PROBLEM STATEMENT: Exactly the lines from the one containing "Continue the Blender" through the one containing "obj('foot_block', bm, 'frame', t)" must be returned; include both ends and nothing else.

DATA FOR THIS EXERCISE:
·····

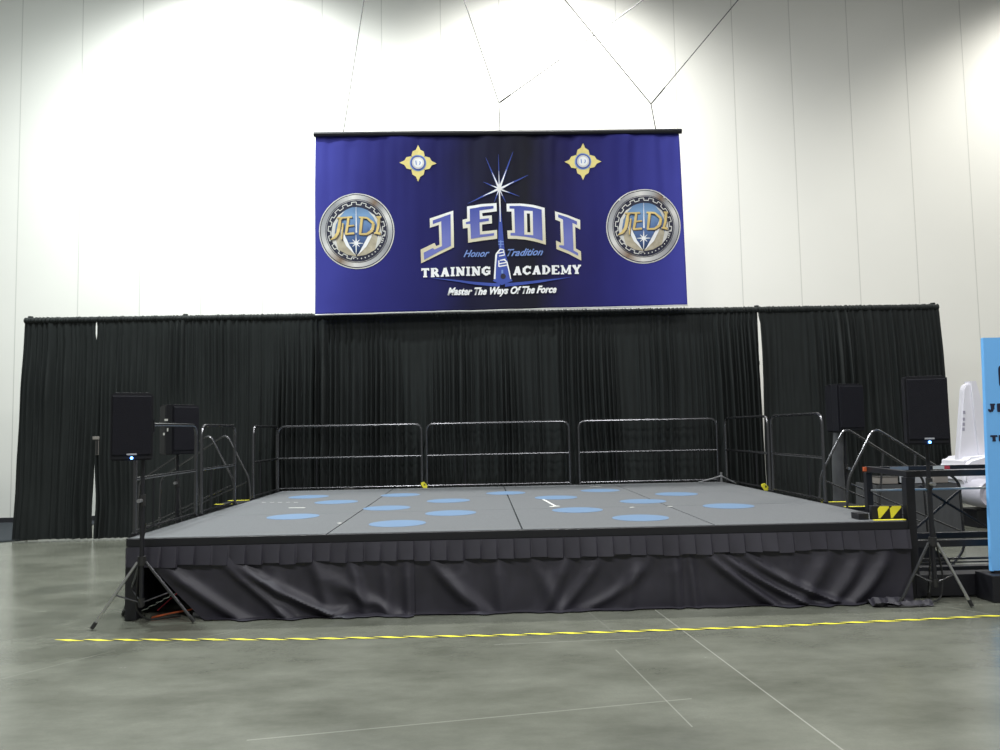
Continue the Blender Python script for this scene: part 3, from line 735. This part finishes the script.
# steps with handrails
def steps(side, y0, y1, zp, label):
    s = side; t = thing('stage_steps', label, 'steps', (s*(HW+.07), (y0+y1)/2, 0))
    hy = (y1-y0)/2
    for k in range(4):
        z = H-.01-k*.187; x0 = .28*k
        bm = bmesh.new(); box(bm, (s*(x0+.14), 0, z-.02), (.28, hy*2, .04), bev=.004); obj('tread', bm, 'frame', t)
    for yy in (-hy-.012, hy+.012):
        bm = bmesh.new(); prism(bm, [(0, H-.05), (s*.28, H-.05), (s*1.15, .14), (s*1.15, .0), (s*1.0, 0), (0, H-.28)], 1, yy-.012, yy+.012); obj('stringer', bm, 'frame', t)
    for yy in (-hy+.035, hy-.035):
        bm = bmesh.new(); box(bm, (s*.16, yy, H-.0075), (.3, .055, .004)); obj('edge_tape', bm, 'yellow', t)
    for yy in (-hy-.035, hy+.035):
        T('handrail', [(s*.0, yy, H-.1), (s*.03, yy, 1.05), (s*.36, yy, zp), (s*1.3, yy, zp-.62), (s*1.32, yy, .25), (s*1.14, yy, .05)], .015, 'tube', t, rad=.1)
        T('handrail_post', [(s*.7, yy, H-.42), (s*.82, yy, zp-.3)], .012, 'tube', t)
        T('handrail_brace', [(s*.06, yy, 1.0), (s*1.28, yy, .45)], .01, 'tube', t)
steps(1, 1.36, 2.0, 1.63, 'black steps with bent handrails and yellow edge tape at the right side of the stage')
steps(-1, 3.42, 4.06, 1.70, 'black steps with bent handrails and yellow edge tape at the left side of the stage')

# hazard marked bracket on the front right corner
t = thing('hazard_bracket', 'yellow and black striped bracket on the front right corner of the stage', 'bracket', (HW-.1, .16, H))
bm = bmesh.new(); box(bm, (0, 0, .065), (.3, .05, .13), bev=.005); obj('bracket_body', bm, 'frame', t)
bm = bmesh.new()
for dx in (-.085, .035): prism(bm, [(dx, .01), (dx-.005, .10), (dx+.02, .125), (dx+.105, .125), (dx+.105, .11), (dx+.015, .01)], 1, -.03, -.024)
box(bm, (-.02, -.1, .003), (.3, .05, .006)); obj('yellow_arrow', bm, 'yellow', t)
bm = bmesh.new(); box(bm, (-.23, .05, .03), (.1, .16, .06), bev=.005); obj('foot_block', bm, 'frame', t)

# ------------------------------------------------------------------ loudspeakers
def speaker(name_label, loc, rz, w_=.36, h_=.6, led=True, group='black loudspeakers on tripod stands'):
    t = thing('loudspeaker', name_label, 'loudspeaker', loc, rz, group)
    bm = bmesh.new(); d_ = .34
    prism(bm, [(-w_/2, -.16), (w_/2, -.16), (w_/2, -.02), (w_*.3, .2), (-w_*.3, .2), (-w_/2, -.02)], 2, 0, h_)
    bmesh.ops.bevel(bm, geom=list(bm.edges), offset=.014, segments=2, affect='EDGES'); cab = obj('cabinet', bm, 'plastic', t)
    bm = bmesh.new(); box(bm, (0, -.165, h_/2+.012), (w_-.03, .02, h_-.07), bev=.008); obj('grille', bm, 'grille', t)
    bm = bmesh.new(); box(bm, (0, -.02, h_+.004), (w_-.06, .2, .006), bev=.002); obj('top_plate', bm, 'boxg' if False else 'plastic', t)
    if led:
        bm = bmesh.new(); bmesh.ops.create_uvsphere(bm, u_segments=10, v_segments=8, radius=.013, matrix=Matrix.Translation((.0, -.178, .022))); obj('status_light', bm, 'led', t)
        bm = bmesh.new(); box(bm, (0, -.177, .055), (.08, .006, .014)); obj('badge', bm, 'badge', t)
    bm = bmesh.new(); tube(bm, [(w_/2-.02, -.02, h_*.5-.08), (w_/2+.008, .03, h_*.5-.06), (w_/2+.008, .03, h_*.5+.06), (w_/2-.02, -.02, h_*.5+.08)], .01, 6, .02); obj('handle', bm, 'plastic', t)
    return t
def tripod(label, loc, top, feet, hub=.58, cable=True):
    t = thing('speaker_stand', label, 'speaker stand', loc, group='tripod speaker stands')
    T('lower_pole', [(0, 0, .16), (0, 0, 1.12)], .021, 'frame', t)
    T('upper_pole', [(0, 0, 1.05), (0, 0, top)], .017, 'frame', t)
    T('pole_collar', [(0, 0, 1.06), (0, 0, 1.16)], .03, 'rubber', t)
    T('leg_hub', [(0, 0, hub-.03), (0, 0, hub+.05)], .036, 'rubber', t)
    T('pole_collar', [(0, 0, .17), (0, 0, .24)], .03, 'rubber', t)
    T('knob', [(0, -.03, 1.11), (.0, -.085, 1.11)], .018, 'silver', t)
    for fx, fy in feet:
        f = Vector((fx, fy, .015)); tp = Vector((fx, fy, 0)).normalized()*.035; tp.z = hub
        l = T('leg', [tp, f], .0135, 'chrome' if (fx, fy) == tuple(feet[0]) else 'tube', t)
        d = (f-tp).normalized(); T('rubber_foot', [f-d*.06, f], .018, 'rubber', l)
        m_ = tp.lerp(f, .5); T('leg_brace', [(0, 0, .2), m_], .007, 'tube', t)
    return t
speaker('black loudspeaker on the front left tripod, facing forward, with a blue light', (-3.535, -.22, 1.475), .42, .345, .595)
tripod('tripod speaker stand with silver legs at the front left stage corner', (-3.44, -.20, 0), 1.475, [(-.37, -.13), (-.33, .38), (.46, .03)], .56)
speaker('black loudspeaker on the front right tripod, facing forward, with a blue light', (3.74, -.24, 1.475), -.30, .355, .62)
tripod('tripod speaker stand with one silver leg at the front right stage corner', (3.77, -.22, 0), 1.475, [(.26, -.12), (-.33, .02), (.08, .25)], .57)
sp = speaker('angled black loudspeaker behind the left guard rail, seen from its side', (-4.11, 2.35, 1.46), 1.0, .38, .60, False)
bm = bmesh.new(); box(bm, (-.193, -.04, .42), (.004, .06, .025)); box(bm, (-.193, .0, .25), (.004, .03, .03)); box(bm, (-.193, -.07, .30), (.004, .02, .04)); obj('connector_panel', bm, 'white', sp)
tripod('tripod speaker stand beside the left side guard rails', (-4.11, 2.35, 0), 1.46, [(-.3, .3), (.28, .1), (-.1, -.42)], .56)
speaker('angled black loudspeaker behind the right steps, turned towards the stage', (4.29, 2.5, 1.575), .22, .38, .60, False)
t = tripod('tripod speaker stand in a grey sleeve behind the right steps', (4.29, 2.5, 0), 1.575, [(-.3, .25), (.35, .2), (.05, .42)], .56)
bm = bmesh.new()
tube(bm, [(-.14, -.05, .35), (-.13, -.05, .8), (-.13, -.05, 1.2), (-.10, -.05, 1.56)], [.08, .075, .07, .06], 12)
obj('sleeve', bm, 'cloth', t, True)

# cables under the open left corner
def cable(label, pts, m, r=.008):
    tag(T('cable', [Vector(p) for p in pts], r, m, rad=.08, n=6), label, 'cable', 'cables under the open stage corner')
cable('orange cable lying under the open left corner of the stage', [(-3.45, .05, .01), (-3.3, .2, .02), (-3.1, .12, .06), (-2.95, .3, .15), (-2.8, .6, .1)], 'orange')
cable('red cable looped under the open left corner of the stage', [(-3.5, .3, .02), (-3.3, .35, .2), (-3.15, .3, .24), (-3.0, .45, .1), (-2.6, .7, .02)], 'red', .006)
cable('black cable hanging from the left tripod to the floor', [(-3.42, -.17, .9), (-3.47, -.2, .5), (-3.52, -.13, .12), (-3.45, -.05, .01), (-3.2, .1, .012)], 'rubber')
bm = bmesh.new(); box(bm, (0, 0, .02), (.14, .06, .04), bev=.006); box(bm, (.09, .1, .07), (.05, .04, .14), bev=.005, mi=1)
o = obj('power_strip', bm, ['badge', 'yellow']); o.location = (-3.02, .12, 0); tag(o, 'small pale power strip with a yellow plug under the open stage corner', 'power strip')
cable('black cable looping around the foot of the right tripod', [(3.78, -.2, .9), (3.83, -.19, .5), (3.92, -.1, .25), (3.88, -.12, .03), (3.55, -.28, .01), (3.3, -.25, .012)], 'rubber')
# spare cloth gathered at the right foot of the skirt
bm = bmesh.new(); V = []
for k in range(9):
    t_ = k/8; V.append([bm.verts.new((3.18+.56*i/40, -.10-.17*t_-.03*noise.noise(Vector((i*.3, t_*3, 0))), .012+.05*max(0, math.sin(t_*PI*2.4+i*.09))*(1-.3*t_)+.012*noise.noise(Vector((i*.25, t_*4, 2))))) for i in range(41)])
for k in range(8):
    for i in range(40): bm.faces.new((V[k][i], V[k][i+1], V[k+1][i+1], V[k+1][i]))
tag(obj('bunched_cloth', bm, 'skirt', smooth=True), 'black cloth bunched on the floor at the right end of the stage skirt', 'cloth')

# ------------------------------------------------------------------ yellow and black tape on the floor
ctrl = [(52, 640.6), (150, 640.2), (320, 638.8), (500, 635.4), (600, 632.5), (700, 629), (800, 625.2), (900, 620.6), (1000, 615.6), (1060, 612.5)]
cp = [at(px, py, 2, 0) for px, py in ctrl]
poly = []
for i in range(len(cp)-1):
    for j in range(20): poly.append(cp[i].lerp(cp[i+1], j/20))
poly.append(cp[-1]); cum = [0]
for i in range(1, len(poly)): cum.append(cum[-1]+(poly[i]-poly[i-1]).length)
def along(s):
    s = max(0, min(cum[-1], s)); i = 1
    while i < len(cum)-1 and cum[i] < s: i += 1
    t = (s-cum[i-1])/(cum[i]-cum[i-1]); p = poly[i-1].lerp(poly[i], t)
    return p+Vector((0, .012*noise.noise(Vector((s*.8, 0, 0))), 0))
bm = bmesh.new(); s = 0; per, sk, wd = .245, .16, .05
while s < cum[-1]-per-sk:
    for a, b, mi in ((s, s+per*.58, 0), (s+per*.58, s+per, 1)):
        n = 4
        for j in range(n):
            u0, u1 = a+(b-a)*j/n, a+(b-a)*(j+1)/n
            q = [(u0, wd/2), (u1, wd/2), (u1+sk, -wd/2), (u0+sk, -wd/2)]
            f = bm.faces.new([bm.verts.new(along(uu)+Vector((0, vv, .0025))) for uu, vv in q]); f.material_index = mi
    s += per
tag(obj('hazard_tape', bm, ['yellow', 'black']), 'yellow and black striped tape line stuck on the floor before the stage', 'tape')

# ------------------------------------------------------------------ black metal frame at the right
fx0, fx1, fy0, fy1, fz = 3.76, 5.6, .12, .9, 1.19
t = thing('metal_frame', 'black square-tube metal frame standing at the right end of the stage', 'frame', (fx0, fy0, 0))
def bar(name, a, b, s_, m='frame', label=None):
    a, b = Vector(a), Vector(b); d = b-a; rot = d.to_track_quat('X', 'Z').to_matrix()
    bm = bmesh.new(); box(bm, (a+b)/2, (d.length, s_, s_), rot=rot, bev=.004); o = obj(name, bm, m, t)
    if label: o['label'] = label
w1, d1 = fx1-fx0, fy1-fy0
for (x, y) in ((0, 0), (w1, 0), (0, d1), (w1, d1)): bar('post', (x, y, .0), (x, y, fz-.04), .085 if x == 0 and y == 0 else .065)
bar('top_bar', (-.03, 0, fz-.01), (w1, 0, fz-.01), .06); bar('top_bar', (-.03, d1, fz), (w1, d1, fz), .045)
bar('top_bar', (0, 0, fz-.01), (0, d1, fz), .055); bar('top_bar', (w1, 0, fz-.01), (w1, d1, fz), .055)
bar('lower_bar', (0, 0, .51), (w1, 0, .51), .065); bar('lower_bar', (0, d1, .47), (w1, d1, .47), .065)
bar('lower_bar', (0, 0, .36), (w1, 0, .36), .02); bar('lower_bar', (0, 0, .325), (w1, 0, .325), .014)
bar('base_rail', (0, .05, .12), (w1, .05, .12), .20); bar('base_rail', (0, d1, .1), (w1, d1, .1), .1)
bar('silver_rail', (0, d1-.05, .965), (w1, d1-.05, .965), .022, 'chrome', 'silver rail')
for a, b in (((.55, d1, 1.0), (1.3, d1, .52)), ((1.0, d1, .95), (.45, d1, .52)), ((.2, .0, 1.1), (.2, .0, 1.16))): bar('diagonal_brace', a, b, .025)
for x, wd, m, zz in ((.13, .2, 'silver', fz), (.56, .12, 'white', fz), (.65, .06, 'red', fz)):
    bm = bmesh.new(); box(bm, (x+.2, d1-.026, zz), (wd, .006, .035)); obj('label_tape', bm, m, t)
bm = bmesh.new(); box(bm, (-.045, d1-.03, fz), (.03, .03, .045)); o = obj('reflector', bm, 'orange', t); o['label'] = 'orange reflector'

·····

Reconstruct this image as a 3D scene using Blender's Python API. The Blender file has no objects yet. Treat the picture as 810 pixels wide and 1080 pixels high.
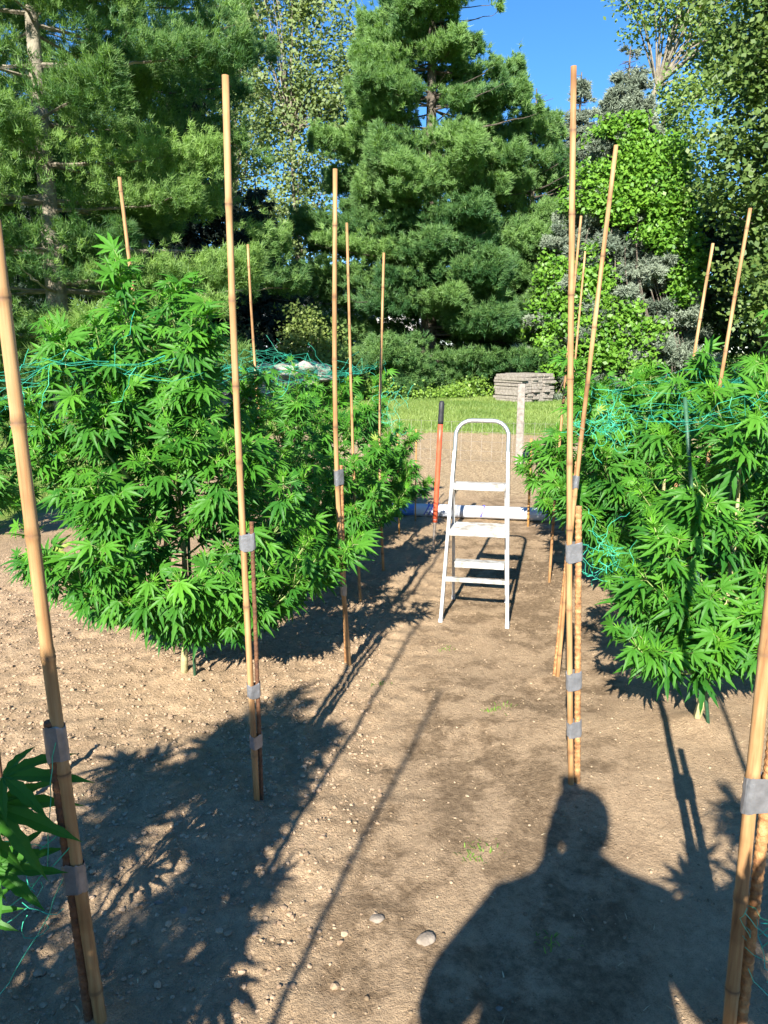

·····

RESULT OF THIS EXERCISE:
Continue the Blender Python script for this scene: part 3, from line 735. This part finishes the script.
# steps with handrails
def steps(side, y0, y1, zp, label):
    s = side; t = thing('stage_steps', label, 'steps', (s*(HW+.07), (y0+y1)/2, 0))
    hy = (y1-y0)/2
    for k in range(4):
        z = H-.01-k*.187; x0 = .28*k
        bm = bmesh.new(); box(bm, (s*(x0+.14), 0, z-.02), (.28, hy*2, .04), bev=.004); obj('tread', bm, 'frame', t)
    for yy in (-hy-.012, hy+.012):
        bm = bmesh.new(); prism(bm, [(0, H-.05), (s*.28, H-.05), (s*1.15, .14), (s*1.15, .0), (s*1.0, 0), (0, H-.28)], 1, yy-.012, yy+.012); obj('stringer', bm, 'frame', t)
    for yy in (-hy+.035, hy-.035):
        bm = bmesh.new(); box(bm, (s*.16, yy, H-.0075), (.3, .055, .004)); obj('edge_tape', bm, 'yellow', t)
    for yy in (-hy-.035, hy+.035):
        T('handrail', [(s*.0, yy, H-.1), (s*.03, yy, 1.05), (s*.36, yy, zp), (s*1.3, yy, zp-.62), (s*1.32, yy, .25), (s*1.14, yy, .05)], .015, 'tube', t, rad=.1)
        T('handrail_post', [(s*.7, yy, H-.42), (s*.82, yy, zp-.3)], .012, 'tube', t)
        T('handrail_brace', [(s*.06, yy, 1.0), (s*1.28, yy, .45)], .01, 'tube', t)
steps(1, 1.36, 2.0, 1.63, 'black steps with bent handrails and yellow edge tape at the right side of the stage')
steps(-1, 3.42, 4.06, 1.70, 'black steps with bent handrails and yellow edge tape at the left side of the stage')

# hazard marked bracket on the front right corner
t = thing('hazard_bracket', 'yellow and black striped bracket on the front right corner of the stage', 'bracket', (HW-.1, .16, H))
bm = bmesh.new(); box(bm, (0, 0, .065), (.3, .05, .13), bev=.005); obj('bracket_body', bm, 'frame', t)
bm = bmesh.new()
for dx in (-.085, .035): prism(bm, [(dx, .01), (dx-.005, .10), (dx+.02, .125), (dx+.105, .125), (dx+.105, .11), (dx+.015, .01)], 1, -.03, -.024)
box(bm, (-.02, -.1, .003), (.3, .05, .006)); obj('yellow_arrow', bm, 'yellow', t)
bm = bmesh.new(); box(bm, (-.23, .05, .03), (.1, .16, .06), bev=.005); obj('foot_block', bm, 'frame', t)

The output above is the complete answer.